Kearifan khususnya untuk wilayah-wilayah tertentu; harus tetap dijaga, oleh siapapun yang berada diwilayah budaya itu; dan ada kuwajiban moral untuk mengejawantahkannya dalam dunia nyata, dimanapun mereka berada. Bahkan bisa dijadikan model dari sekian banyak model kearifan lokal di Indonesia.

Keadaan ini bukan berarti kita menafikan model dari negara lain; namun dalam kita “mengambil alih” model itu kesistem kemasyarakatan kita; sudah seharusnya tetap memposisikan sejajar dengan yang kita miliki. Oleh sebab itu modifikasi, adaptasi, dan asimilasi; tetap diperlukan, karena negara kita memiliki kondisional yang sangat berbeda. Keragaman adalah keniscayaan yang sudah amat sangat disadari oleh para pendiri bangsa.

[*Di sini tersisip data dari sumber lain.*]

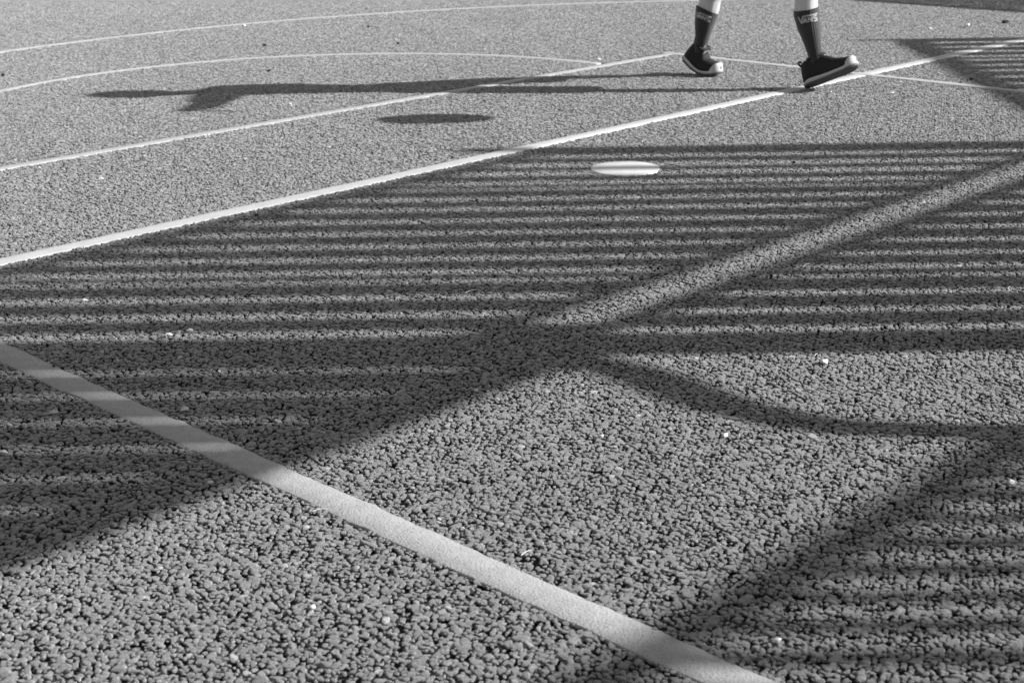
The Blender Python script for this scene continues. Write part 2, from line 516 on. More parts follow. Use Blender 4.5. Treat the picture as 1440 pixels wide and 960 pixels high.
for i in range(len(pp) - 1):
    for t in range(4):
        a, b, c, d = pp[max(i - 1, 0)], pp[i], pp[i + 1], pp[min(i + 2, len(pp) - 1)]
        u = t / 4
        fine.append(0.5 * ((2 * b) + (c - a) * u + (2 * a - 5 * b + 4 * c - d) * u * u + (3 * b - a - 3 * c + d) * u ** 3))
fine.append(pp[-1])
tube_bm(bm, fine, 0.036 * S, 16)
bm_obj('curved_post', bm, M_steel, f2, smooth=True)
# corner bay and the low barrier beyond it
XC = xb(5.05)
lineC = lambda y: (XC, y)
shiftC = lambda y: DRIFT * (XC - 2.2)
G4 = [7.60, 7.47, 7.316, 7.159, 7.002, 6.894, 6.735, 6.581, 6.409, 6.237, 6.08, 5.92, 5.76, 5.60, 5.44, 5.28, 5.12]
f3 = empty('slatted_fence', (XC * S, 5.12 * S, 0), 'lower slatted fence bay at the far right beyond the front shoe', 'fence', 'court fence bays')
slats(f3, lineC, G4, 0.08, 1.965, 0.018, [0] + [.052] * 15 + [0], shiftC, np.array([0, 1.0]))
for a, b in ((1.965, 2.035), (0.03, 0.08)):
    plank('rail', f3, lineC(5.12), lineC(7.57), a, b, 0.03, M_wood)
plank('post', f3, lineC(7.535), lineC(7.58), 0, 2.12, 0.05, M_wood)
f4 = empty('low_barrier', (XC * S, 7.62 * S, 0), 'low close-boarded barrier along the far right side of the court', 'fence')
W = np.array([-0.71244, 0.70173])
p0 = np.array([XC, 7.66])
k = 0
s = 0.02
while s < 5.4:
    w = 0.105 + random.uniform(-0.012, 0.012)
    plank('slat', f4, p0 + W * s, p0 + W * (s + w), 0.06, 1.005, 0.018, M_wood)
    s += w + 0.040
for a, b in ((1.005, 1.062), (0.02, 0.06)):
    plank('rail', f4, p0, p0 + W * 5.45, a, b, 0.03, M_wood)

# ---------------------------------------------------------------- the person
def V3(x, y, z): return Vector((x * S, y * S, z * S))
person = empty('person', V3(1.02, 6.38, 0), 'person in dark ribbed socks and black shoes with white soles striding right', 'person')
PB = person.location.copy()
def L3(x, y, z): return V3(x, y, z) - PB
def remeshed(name, bm, m, voxel, smooth_it=6):
    bmesh.ops.recalc_face_normals(bm, faces=bm.faces)
    me = bpy.data.meshes.new(name); bm.to_mesh(me); bm.free()
    o = bpy.data.objects.new(name, me); col.objects.link(o)
    r = o.modifiers.new('r', 'REMESH'); r.mode = 'VOXEL'; r.voxel_size = voxel * S
    sm = o.modifiers.new('s', 'SMOOTH'); sm.factor = 0.5; sm.iterations = smooth_it
    dg = bpy.context.evaluated_depsgraph_get()
    m2 = bpy.data.meshes.new_from_object(o.evaluated_get(dg))
    o.modifiers.clear(); o.data = m2
    m2.materials.clear(); m2.materials.append(m)
    m2.polygons.foreach_set('use_smooth', [True] * len(m2.polygons))
    o.parent = person
    return o
def limb(bm, pts, rads, n=14):
    tube_bm(bm, [L3(*q) for q in pts], [r * S for r in rads], n)
    for q, r in ((pts[0], rads[0]), (pts[-1], rads[-1])):
        ball(bm, q, (r, r, r))
def ball(bm, c, r, rz=0.0):
    g = bmesh.ops.create_icosphere(bm, subdivisions=3, radius=1.0)['verts']
    mt = Matrix.Translation(L3(*c)) @ Matrix.Rotation(rz, 4, 'Z') @ Matrix.Diagonal((r[0] * S, r[1] * S, r[2] * S, 1))
    bmesh.ops.transform(bm, matrix=mt, verts=g)
def stack(bm, rings, rz, n=24):
    """elliptical rings (x, y, z, half depth, half width) joined into a trunk"""
    prev = None; first = None
    for x, y, z, a, b in rings:
        cur = []
        for j in range(n):
            t = 2 * math.pi * j / n
            ex, ey = a * math.cos(t), b * math.sin(t)
            cur.append(bm.verts.new(L3(x + ex * math.cos(rz) - ey * math.sin(rz), y + ex * math.sin(rz) + ey * math.cos(rz), z)))
        if prev:
            for j in range(n): bm.faces.new((prev[j], prev[(j + 1) % n], cur[(j + 1) % n], cur[j]))
        else: first = cur
        prev = cur
    bm.faces.new(first[::-1]); bm.faces.new(prev)
FACE = math.radians(-12)
rankle, rtop, rknee, rhip = (1.213, 6.185, 0.100), (1.1675, 6.195, 0.325), (1.152, 6.215, 0.405), (1.045, 6.29, 0.715)
lankle, ltop, lknee, lhip = (0.808, 6.590, 0.112), (0.836, 6.575, 0.300), (0.878, 6.560, 0.398), (0.985, 6.44, 0.715)
bm = bmesh.new()
limb(bm, [rankle, (1.196, 6.187, 0.17), (1.176, 6.192, 0.245), (1.1665, 6.196, 0.305), (1.1655, 6.200, 0.350), rknee, (1.125, 6.235, 0.48), (1.08, 6.265, 0.60), rhip],
     [0.021, 0.027, 0.042, 0.0455, 0.0445, 0.041, 0.050, 0.062, 0.070])
limb(bm, [lankle, (0.815, 6.588, 0.16), (0.824, 6.582, 0.22), (0.834, 6.576, 0.275), (0.842, 6.572, 0.320), lknee, (0.912, 6.53, 0.48), (0.95, 6.48, 0.60), lhip],
     [0.022, 0.028, 0.040, 0.046, 0.0455, 0.042, 0.050, 0.062, 0.070])
stack(bm, [(1.015, 6.365, 0.66, 0.060, 0.10), (1.015, 6.365, 0.73, 0.080, 0.108), (1.015, 6.362, 0.82, 0.068, 0.098), (1.02, 6.355, 0.90, 0.068, 0.092),
           (1.025, 6.345, 1.00, 0.080, 0.100), (1.025, 6.34, 1.08, 0.076, 0.110), (1.02, 6.335, 1.13, 0.060, 0.095), (1.02, 6.33, 1.16, 0.04, 0.06)], FACE)
limb(bm, [(1.02, 6.32, 1.12), (1.03, 6.31, 1.20), (1.045, 6.305, 1.25)], [0.062, 0.058, 0.056])
# head: skull, jaw, nose, ears
HX, HY, HZ = 1.05, 6.295, 1.278
ball(bm, (HX - 0.005, HY, HZ + 0.012), (0.084, 0.078, 0.082), FACE)
ball(bm, (HX + 0.022, HY - 0.004, HZ - 0.040), (0.050, 0.047, 0.056), FACE)
ball(bm, (HX + 0.074, HY - 0.016, HZ - 0.018), (0.015, 0.010, 0.015), FACE)
ball(bm, (HX + 0.066, HY - 0.014, HZ - 0.050), (0.012, 0.020, 0.007), FACE)
for s_ in (-1, 1):
    ball(bm, (HX - 0.004 + s_ * 0.013, HY + s_ * 0.079, HZ - 0.012), (0.013, 0.007, 0.021), FACE)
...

Pemaksaan kehendak, tirani mayoritas maupun minoritas, adalah sesuatu yang amat sangat dihindari; karena membuat jurang sosial menganga lebar; dan ini bila terjadi maka tidak akan menutup kemungkinan berarti kita sedang menanam bom waktu yang dapat meledak kapan saja, mengakibatkan kehancuran bangsa ini.

Mari pada tahun baru ini kita menata diri sebagai bangsa untuk masing masing kita menjadi penyelamat negeri ini dari kehancuran sosial. Masing-masing kita menjadi perekat satu sama lain dengan tetap mengakui/menghormati perbedaan yang melekat pada kita, karena perbedaan itu adalah sunattullah.

Janganlah pesta demokrasi yang kita rancang sendiri, kita atur sendiri, kita laksanakan sendiri, kita awasi sendiri; justru menjadi medan bangsa ini untuk bunuh diri; atau paling tidak saling membunuh satu sama lain.

Mari kita belajar dari Lampung Barat untuk BERSATU TIDAK BERSEKUTU, BERPISAH TIDAK BERCERAI ; sehingga kita tetap hidup damai dalam perbedaan. Seperti bahasa filsafat mengatakan bahwa “jodoh itu adalah ketidaksamaan”. Tamsil yang dapat kita lihat sepatu itu berjodo jika ada untuk kaki kiri dan unbtuk kaki kanan. Tutup botol itu akan bisa menutup jika yang menutup dan yang ditutup itu tidak sama. Selamat Tahun Baru 2019 semoga kita diberi kekuatan oleh Yang Maha Pencipta untuk tetap kuat menjaga keutuhan Persatuan dan Kesatuan bangsa ini.